------ DATA LINES

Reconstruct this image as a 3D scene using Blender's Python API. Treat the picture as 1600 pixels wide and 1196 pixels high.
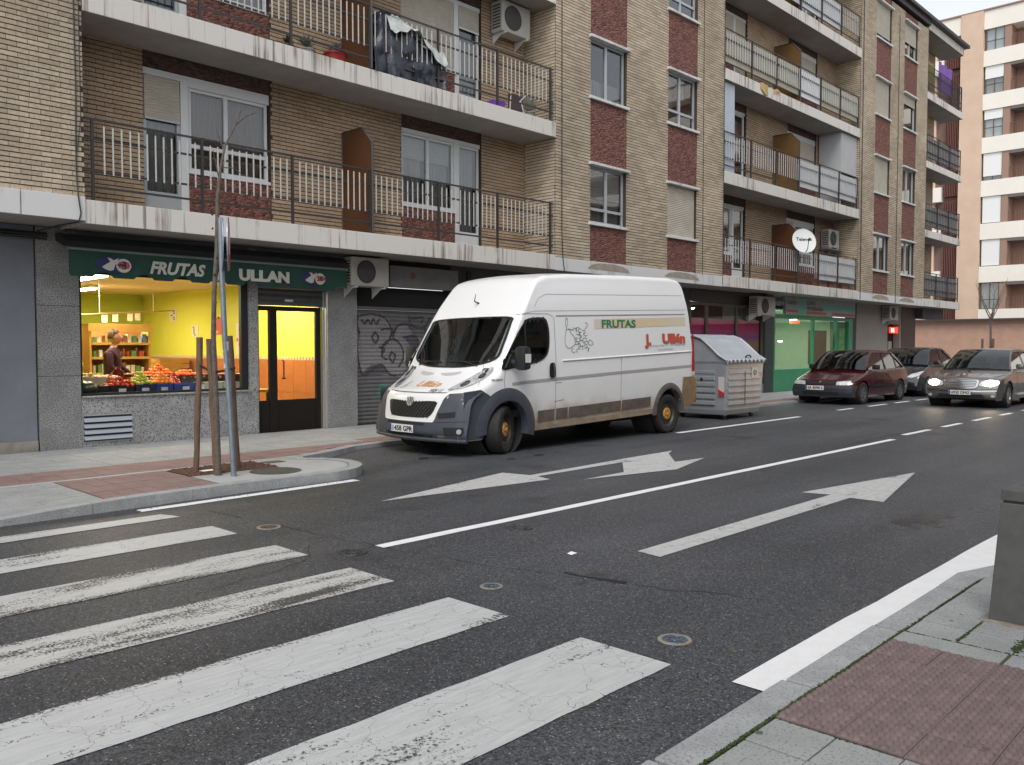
import bpy, bmesh, math, random
import numpy as np
from mathutils import Vector, Matrix
random.seed(7); np.random.seed(7)
for o in list(bpy.data.objects): bpy.data.objects.remove(o)
SC = bpy.context.scene
COL = SC.collection
R = math.radians
# ------------------------------------------------------------ camera
cd = bpy.data.cameras.new('camera'); cam = bpy.data.objects.new('camera', cd); COL.objects.link(cam); SC.camera = cam
cd.sensor_width = 36; cd.lens = 1339.65/1600*36; cd.clip_end = 600; cd.clip_start = .05
yaw, pit = 0.764992, 0.041572
fw = Vector((math.cos(yaw)*math.cos(pit), math.sin(yaw)*math.cos(pit), -math.sin(pit)))
cam.location = (0, 0, 1.52)
cam.rotation_euler = fw.to_track_quat('-Z', 'Y').to_euler()
# ------------------------------------------------------------ world, sun, exposure
W = bpy.data.worlds.new('World'); SC.world = W; W.use_nodes = True
nt = W.node_tree; nt.nodes.clear()
sky = nt.nodes.new('ShaderNodeTexSky'); sky.sky_type = 'NISHITA'; sky.sun_disc = False
SUN_EL, SUN_AZ = 52, 215      # azimuth: direction the light comes from, degrees from +X towards +Y
sky.sun_elevation = R(SUN_EL); sky.sun_rotation = R(90-SUN_AZ)
sky.dust_density = 1.2; sky.air_density = 1.0; sky.ozone_density = 1
hs = nt.nodes.new('ShaderNodeHueSaturation'); hs.inputs['Saturation'].default_value = .22; hs.inputs['Value'].default_value = 1.0
bg = nt.nodes.new('ShaderNodeBackground'); bg.inputs[1].default_value = .15
wo = nt.nodes.new('ShaderNodeOutputWorld')
nt.links.new(sky.outputs[0], hs.inputs['Color']); nt.links.new(hs.outputs[0], bg.inputs[0]); nt.links.new(bg.outputs[0], wo.inputs[0])
sl = bpy.data.lights.new('sun', 'SUN'); sl.energy = .9; sl.angle = R(25); sl.color = (1, .97, .93)
so = bpy.data.objects.new('sun', sl); COL.objects.link(so)
sd = Vector((math.cos(R(SUN_EL))*math.cos(R(SUN_AZ)), math.cos(R(SUN_EL))*math.sin(R(SUN_AZ)), math.sin(R(SUN_EL))))
so.rotation_euler = sd.to_track_quat('Z', 'Y').to_euler(); so.location = sd*30
SC.view_settings.view_transform = 'Standard'; SC.view_settings.look = 'None'
SC.view_settings.gamma = 1; SC.view_settings.use_curve_mapping = False
SC.view_settings.exposure = 0.72
SC.render.engine = 'CYCLES'
SC.cycles.max_bounces = 8; SC.cycles.transparent_max_bounces = 16
# ------------------------------------------------------------ helpers
class NT:
    """tiny node-tree wrapper"""
    def __init__(s, m): s.t = m.node_tree; s.n = s.t.nodes; s.l = s.t.links
    def new(s, k, **kw):
        x = s.n.new(k)
        for a, b in kw.items(): setattr(x, a, b)
        return x
    def link(s, a, b): s.l.new(a, b)
def rgb(c): return (c[0], c[1], c[2], 1)
MATS = {}
def mat(name, col, rough=.6, metal=0, var=0, vscale=8, bump=0, bscale=60, col2=None, spec=.5, coat=0, stretch=(1,1,1), emit=None, estr=0, speck=None, dist=.01):
    if name in MATS: return MATS[name]
    m = bpy.data.materials.new(name); m.use_nodes = True; N = NT(m); p = N.n['Principled BSDF']
    p.inputs['Base Color'].default_value = rgb(col); p.inputs['Roughness'].default_value = rough; p.inputs['Metallic'].default_value = metal
    p.inputs['Specular IOR Level'].default_value = spec; p.inputs['Coat Weight'].default_value = coat
    if coat: p.inputs['Coat Roughness'].default_value = .04
    if emit: p.inputs['Emission Color'].default_value = rgb(emit); p.inputs['Emission Strength'].default_value = estr
    tc = mp = None
    def coords():
        nonlocal tc, mp
        if not tc:
            tc = N.new('ShaderNodeTexCoord'); mp = N.new('ShaderNodeMapping'); mp.inputs['Scale'].default_value = stretch
            N.link(tc.outputs['Object'], mp.inputs[0])
        return mp.outputs[0]
    last = None
    if var or col2:
        c2 = col2 or tuple(max(0, x*(1-var)) for x in col)
        n = N.new('ShaderNodeTexNoise'); n.inputs['Scale'].default_value = vscale; n.inputs['Detail'].default_value = 6; n.inputs['Roughness'].default_value = .65
        N.link(coords(), n.inputs['Vector'])
        r = N.new('ShaderNodeValToRGB'); r.color_ramp.elements[0].position = .36; r.color_ramp.elements[1].position = .64
        r.color_ramp.elements[0].color = rgb(c2); r.color_ramp.elements[1].color = rgb(col)
        N.link(n.outputs[0], r.inputs[0]); last = r.outputs[0]; N.link(last, p.inputs['Base Color'])
    if speck:   # (scale, threshold, colour)
        n = N.new('ShaderNodeTexNoise'); n.inputs['Scale'].default_value = speck[0]; n.inputs['Detail'].default_value = 2
        N.link(coords(), n.inputs['Vector'])
        r = N.new('ShaderNodeValToRGB'); r.color_ramp.elements[0].position = speck[1]; r.color_ramp.elements[1].position = speck[1]+.08
        mx = N.new('ShaderNodeMix', data_type='RGBA'); N.link(n.outputs[0], r.inputs[0]); N.link(r.outputs[0], mx.inputs[0])
        if last: N.link(last, mx.inputs[6])
        else: mx.inputs[6].default_value = rgb(col)
        mx.inputs[7].default_value = rgb(speck[2]); N.link(mx.outputs[2], p.inputs['Base Color'])
    if bump:
        n = N.new('ShaderNodeTexNoise'); n.inputs['Scale'].default_value = bscale; n.inputs['Detail'].default_value = 4
        N.link(coords(), n.inputs['Vector'])
        b = N.new('ShaderNodeBump'); b.inputs['Strength'].default_value = bump; b.inputs['Distance'].default_value = dist
        N.link(n.outputs[0], b.inputs['Height']); N.link(b.outputs[0], p.inputs['Normal'])
    MATS[name] = m; return m
def glass(name, tint=(.8,.85,.85), rough=.02, ior=1.5, boost=1.0):
    if name in MATS: return MATS[name]
    m = bpy.data.materials.new(name); m.use_nodes = True; N = NT(m); N.n.clear()
    o = N.new('ShaderNodeOutputMaterial'); mx = N.new('ShaderNodeMixShader'); tr = N.new('ShaderNodeBsdfTransparent'); gl = N.new('ShaderNodeBsdfGlossy'); fr = N.new('ShaderNodeFresnel')
    tr.inputs[0].default_value = rgb(tint); gl.inputs['Roughness'].default_value = rough; fr.inputs[0].default_value = ior
    ml = N.new('ShaderNodeMath', operation='MULTIPLY'); ml.inputs[1].default_value = 1.7*boost; ml.use_clamp = True
    N.link(fr.outputs[0], ml.inputs[0]); N.link(ml.outputs[0], mx.inputs[0]); N.link(tr.outputs[0], mx.inputs[1]); N.link(gl.outputs[0], mx.inputs[2]); N.link(mx.outputs[0], o.inputs[0])
    MATS[name] = m; return m
def wloc(o):
    v = Vector((0,0,0))
    while o: v += o.location; o = o.parent
    return v
def newobj(name, me, parent=None, loc=None):
    o = bpy.data.objects.new(name, me); COL.objects.link(o)
    if parent: o.parent = parent
    if loc is not None: o.location = loc
    return o
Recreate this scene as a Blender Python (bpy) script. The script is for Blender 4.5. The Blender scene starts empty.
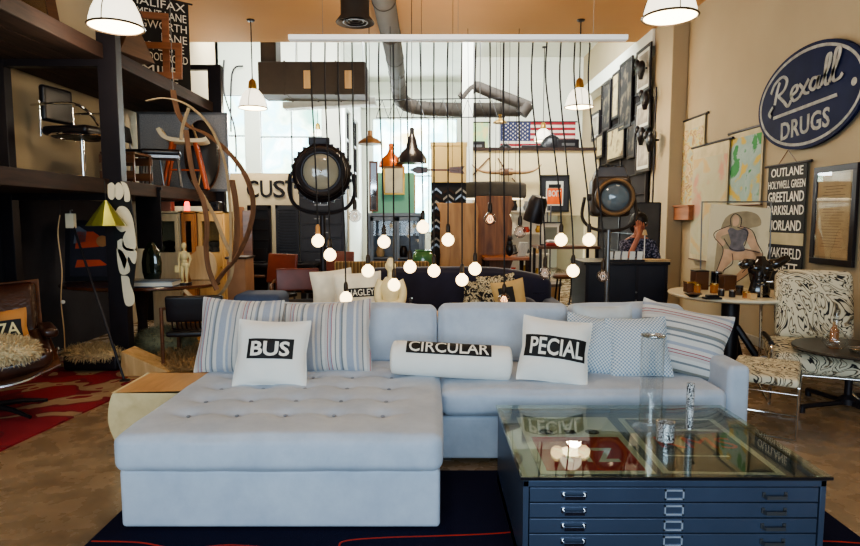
import bpy, bmesh, math, random
from math import sin, cos, pi, radians as R, sqrt
from mathutils import Matrix, Vector, noise as mn
random.seed(7)
C = bpy.context.scene.collection
# ---------------------------------------------------------------- camera
CH = 1.40; TILT = R(5.24); F = 600.0
cd = bpy.data.cameras.new('camera'); cam = bpy.data.objects.new('camera', cd); C.objects.link(cam)
cam.location = (0, 0, CH); cam.rotation_euler = (pi/2 - TILT, 0, 0)
cd.sensor_width = 36; cd.lens = F/860*36; cd.clip_start = .05; cd.clip_end = 100
bpy.context.scene.camera = cam
def ray(px, py):
    u = (px-430)/F; v = (273-py)/F
    return Vector((u, cos(TILT)+sin(TILT)*v, -sin(TILT)+cos(TILT)*v))
def P(px, py, Y):
    d = ray(px, py); return Vector((0, 0, CH)) + d*(Y/d.y)
def G(px, py, z=0):
    d = ray(px, py); return Vector((0, 0, CH)) + d*((z-CH)/d.z)
def W(px, py, x):
    d = ray(px, py); return Vector((0, 0, CH)) + d*(x/d.x)
# ---------------------------------------------------------------- mesh builder
I4 = Matrix.Identity(4)
def T3(x, y, z): return Matrix.Translation((x, y, z))
def RX(a): return Matrix.Rotation(a, 4, 'X')
def RY(a): return Matrix.Rotation(a, 4, 'Y')
def RZ(a): return Matrix.Rotation(a, 4, 'Z')
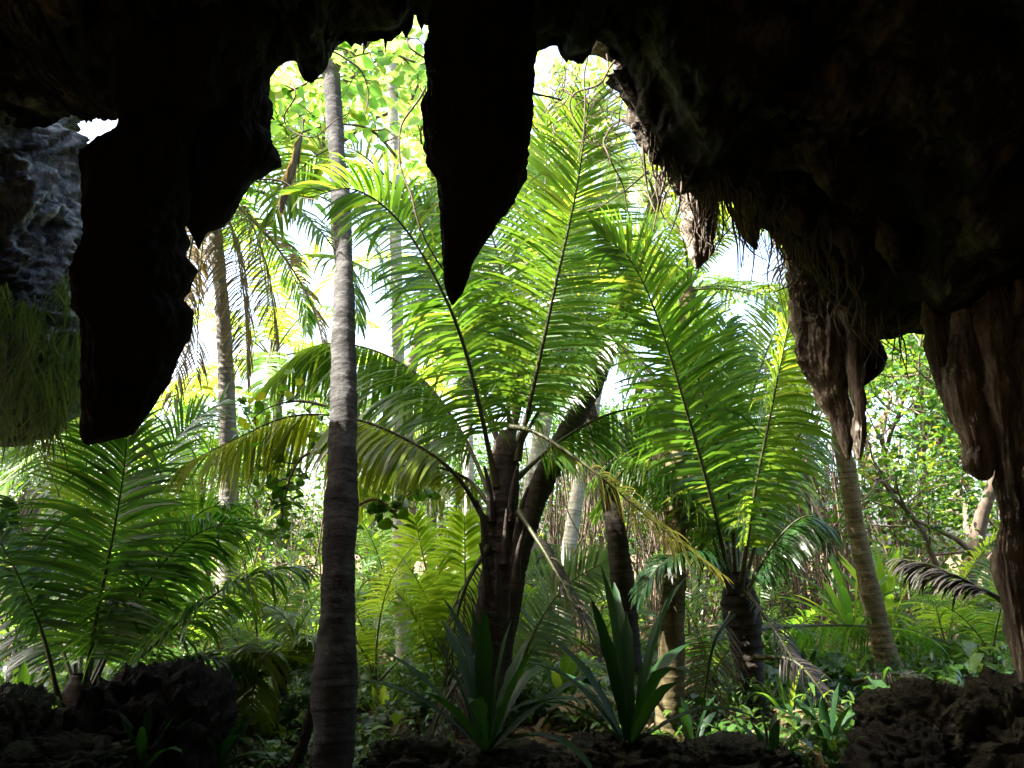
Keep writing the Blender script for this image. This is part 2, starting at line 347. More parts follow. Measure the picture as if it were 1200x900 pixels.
stalactite('stalactite', [(226, 800, 838), (250, 802, 838), (270, 802, 838), (290, 806, 838), (304, 810, 832), (314, 814, 820)], 6.0, M_brown,
           'small stubby stalactite at the right edge of the bright sky', seed=3, rough=0.8)
stalactite('stalactite', [(250, 862, 892), (274, 868, 890), (284, 876, 888), (292, 884, 888)], 6.2, M_brown, 'tiny broken rock tooth beside the stubby stalactite', seed=4, rough=0.8, up=0.3)
stalactite('stalactite', [(285, 930, 1006), (340, 932, 998), (370, 933, 994), (400, 935, 990), (425, 938, 990), (446, 948, 992), (466, 958, 995), (484, 968, 998), (500, 976, 1000), (516, 983, 1000), (530, 989, 998), (538, 992, 996)],
           6.3, M_brown, 'fluted brown flowstone stalactite lit from the left, above a leaning palm trunk', seed=6, rough=0.8, nseg=240, nside=200)
stalactite('stalactite', [(300, 976, 1002), (330, 984, 1006), (352, 980, 1016), (372, 984, 1020), (392, 990, 1020), (414, 992, 1014), (436, 994, 1014), (456, 996, 1013), (478, 998, 1015), (498, 998, 1018), (512, 1000, 1016), (526, 1001, 1013), (538, 1004, 1009)],
           6.12, M_brown, 'lumpy brown stalactite strand fused to the right side of the fluted one', seed=31, rough=1.0, nseg=200, nside=110)
stalactite('stalactite', [(375, 990, 1016), (392, 1000, 1024), (408, 1006, 1036), (422, 1006, 1039), (436, 1008, 1034), (446, 1008, 1022), (452, 1010, 1014)],
           6.35, M_shadeblack, 'dark rounded knob on the side of the brown fluted stalactite', seed=12, rough=0.7, up=0.2)
stalactite('stalactite', [(286, 1022, 1050), (320, 1026, 1048), (345, 1030, 1046), (362, 1036, 1046), (382, 1042, 1048), (394, 1045, 1047)], 6.2, M_brown, 'thin pale stalactite between the brown fluted one and the right column', seed=13, rough=0.8, up=0.3)
stalactite('rock_column', [(180, 1098, 1390), (290, 1102, 1390), (340, 1108, 1390), (390, 1118, 1390), (420, 1124, 1390), (455, 1134, 1390), (500, 1160, 1390), (545, 1170, 1390), (560, 1192, 1390), (600, 1202, 1390), (640, 1198, 1390), (700, 1210, 1390), (760, 1224, 1395), (820, 1236, 1400), (1000, 1242, 1410)],
           5.7, M_brown, 'massive knobbly brown rock column at the right edge of the cave mouth', cat='rock column', seed=9, rough=0.6, nseg=260, nside=200, depth=0.7, group=None)
RIBS = [([(270, 1064, 1082), (310, 1068, 1092), (345, 1074, 1102), (380, 1084, 1108), (410, 1090, 1114), (440, 1096, 1120), (470, 1107, 1126), (492, 1113, 1126), (504, 1118, 1123)], 5.4, 'slim brown flowstone rib on the open side of the rock column'),
        ([(280, 1112, 1130), (320, 1114, 1138), (360, 1117, 1142), (400, 1114, 1146), (430, 1108, 1150), (465, 1112, 1152), (500, 1124, 1154), (525, 1134, 1160), (545, 1130, 1166), (556, 1140, 1164), (562, 1148, 1158)], 5.3, 'brown flowstone rib with a hooked foot on the rock column'),
        ([(220, 1138, 1152), (270, 1140, 1160), (320, 1144, 1174), (360, 1148, 1186), (400, 1150, 1192), (430, 1152, 1186), (460, 1154, 1192), (500, 1160, 1194), (560, 1164, 1198), (600, 1168, 1200), (640, 1163, 1202), (690, 1174, 1206), (740, 1184, 1212), (800, 1196, 1220)], 5.25, 'thick brown flowstone rib with bulges on the rock column'),
        ([(270, 1180, 1200), (330, 1186, 1226), (400, 1192, 1240), (480, 1190, 1240), (600, 1198, 1245), (760, 1206, 1250), (900, 1215, 1260)], 5.2, 'longest flowstone rib, running down the rock column to the ground')]
for k, (ed, Y, lab) in enumerate(RIBS):
    stalactite('flowstone_rib', ed, Y, M_brown, lab, cat='flowstone', seed=20 + k, rough=0.95, group='flowstone ribs on the rock column', up=0.4, nseg=220, nside=100)
stalactite('limestone_outcrop', [(60, -330, 70), (120, -330, 66), (150, -330, 76), (175, -330, 90), (200, -330, 96), (260, -330, 99), (310, -330, 98), (350, -330, 92), (390, -330, 104), (420, -330, 100), (440, -320, 90), (465, -310, 66), (485, -290, 52), (500, -250, 40), (520, -200, 10)],
           7.4, M_grey, 'pitted grey limestone outcrop at the left edge, hung with moss', cat='rock outcrop', seed=15, rough=2.6, nseg=240, nside=300, depth=0.75, up=1.8, group=None, flow='pitted')
stalactite('rock_ledge', [(70, 745, 900), (95, 752, 900), (120, 756, 900), (150, 760, 900), (172, 764, 900), (186, 780, 900), (200, 792, 900), (216, 802, 880), (226, 814, 870), (234, 830, 860)], 6.1, M_brown, 'crumbling tan rock ledge sunlit on the right lip above the small stubby stalactite', cat='rock ledge', seed=17, rough=1.4, group=None, up=0.3, depth=0.5)
for k, (u, v, l, w, Y) in enumerate([(768, 168, 24, 12, 5.35), (812, 178, 26, 16, 5.3), (858, 190, 34, 20, 5.45), (900, 216, 30, 18, 5.6), (946, 238, 40, 22, 5.6), (1006, 268, 44, 24, 5.6), (1052, 258, 64, 22, 5.35), (980, 200, 40, 22, 5.0)]):
    stalactite('dripstone_spike', [(v - 26, u - w * 1.9, u + w * 1.9), (v, u - w, u + w), (v + l * 0.4, u - w * 0.7, u + w * 0.55), (v + l * 0.75, u - w * 0.5, u + w * 0.5), (v + l * 0.9, u - w * 0.36, u + w * 0.2), (v + l, u - w * 0.12, u + w * 0.1)], Y, M_cave, 'one of the ragged dripstone lumps crowding the dim right part of the cave roof', seed=100 + k, up=0.35, nseg=70, nside=60, group='dripstone lumps under the right part of the roof', cat='dripstone', rough=2.0, flow=True)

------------

TASK GOAL.
From the records above, give again only the part that opens with the line containing "Recreate this scene" and closes with the line containing "def RZ(a): return Matrix.Rotation(a, 4, 'Z')". Keep both ends but drop the pictures.

OUTPUT FOR THIS EXERCISE.
Recreate this scene as a Blender Python (bpy) script. The script is for Blender 4.5. The Blender scene starts empty.
import bpy, bmesh, math, random
from math import sin, cos, pi, radians as R, sqrt
from mathutils import Matrix, Vector, noise as mn
random.seed(7)
C = bpy.context.scene.collection
# ---------------------------------------------------------------- camera
CH = 1.40; TILT = R(5.24); F = 600.0
cd = bpy.data.cameras.new('camera'); cam = bpy.data.objects.new('camera', cd); C.objects.link(cam)
cam.location = (0, 0, CH); cam.rotation_euler = (pi/2 - TILT, 0, 0)
cd.sensor_width = 36; cd.lens = F/860*36; cd.clip_start = .05; cd.clip_end = 100
bpy.context.scene.camera = cam
def ray(px, py):
    u = (px-430)/F; v = (273-py)/F
    return Vector((u, cos(TILT)+sin(TILT)*v, -sin(TILT)+cos(TILT)*v))
def P(px, py, Y):
    d = ray(px, py); return Vector((0, 0, CH)) + d*(Y/d.y)
def G(px, py, z=0):
    d = ray(px, py); return Vector((0, 0, CH)) + d*((z-CH)/d.z)
def W(px, py, x):
    d = ray(px, py); return Vector((0, 0, CH)) + d*(x/d.x)
# ---------------------------------------------------------------- mesh builder
I4 = Matrix.Identity(4)
def T3(x, y, z): return Matrix.Translation((x, y, z))
def RX(a): return Matrix.Rotation(a, 4, 'X')
def RY(a): return Matrix.Rotation(a, 4, 'Y')
def RZ(a): return Matrix.Rotation(a, 4, 'Z')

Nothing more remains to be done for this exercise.